Bu durumda Allaha sitem eden Efendim derki ‘ Ey Allahım sen bana verdin bu yavruları bende sana geri verdim artık seninle bir alıp vereceğimiz kalmadı.’ Bütün evlatlarını kaybeden Hasan Efendim Kardeşinin oğlu Kamber dedeyi daha küçük yaşından itibaren kendisine evlat edinerek kendisinden sonra Kamber (Ağa) dedeye el vermiştir. Daha 24 yaşından itibaren bu fena mülkünün zevki sefasından el etek çekerek kendini Hakka adamıştır. Hakkı kendine yar etmiş gönüllere sultan olup Dersim,Erzincan,Elazığ,Erzurum ve Sivas illerinde Namu Nişan bırakmıştır. Binlerce gönüllere taht kurmuş gittiği her yerde Evliyaullah olarak saygı görmüş kendisine gönül verenler önünde tazim ile eğilmişlerdir.
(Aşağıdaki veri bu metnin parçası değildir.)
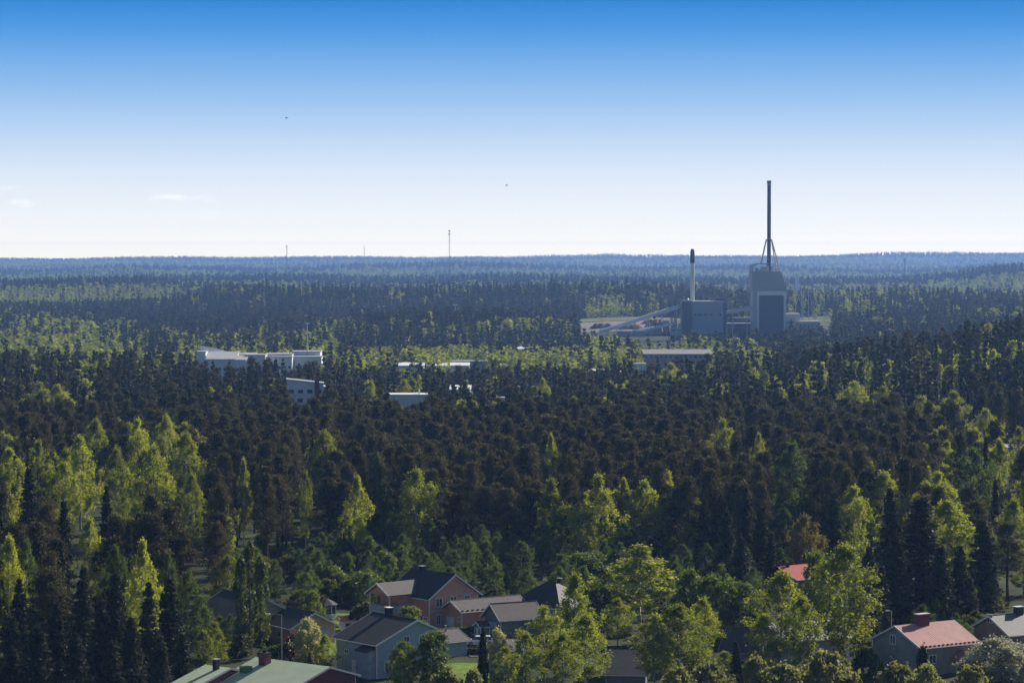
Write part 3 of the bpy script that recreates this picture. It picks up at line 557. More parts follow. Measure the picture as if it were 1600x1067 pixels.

Düzgün Baba,Büyük Çeşme ve Ağır (AYGIR) gölü ziyaretlerinde aylarca yaz kış demeden hizmet etmiş nefsini kendine kul etmiştir. İkrarına sadık bir gönül dostu olarak Ehli Beytin davasını güder olmuştur. Kendisini tanıyanlar cemalini görmekle şeref bulanlar Efendimin kerametlerini bir huşu ve edep içerisinde göz yaşlarına boğularak ilahi bir vecd ile anlatmaktadırlar. Bizzat bu kerametlerinden birine şahit olan amcamın buna dair ve diğer canların bizlerle paylaştıkları anılarını siz değerli canlarla paylaşacağız.
Dünyadan el etek çeken Efendim eşi Elif anadan batin mahkemesi kararı ile ayrılmak ister. Lakin batin mahkemesi efendimin bu istemini haksız bularak nikahına yani elif anaya dönmesi için karar verir. Bu emir üzerine Hasan Efendim Elif anaya gider elini öper kendisini affetmesini diler. O günden itibaren Elif anaya ayrı bir muhabbetle bağlanır ve her gittiği yere Elif ana ile beraber gitmeye gayret eder.
Ehl-i Beyt muhiplerini tek tek,köy köy gezerek ziyaret eder fakirlerin,yoksulların ve yardıma muhtaç durumda olanların elinden tutar sevenleri tarafından kendisine verilen Hakullahı muhtaç durumda olanlarla paylaşır ve bunuda bir gizlilik içerisinde yapar.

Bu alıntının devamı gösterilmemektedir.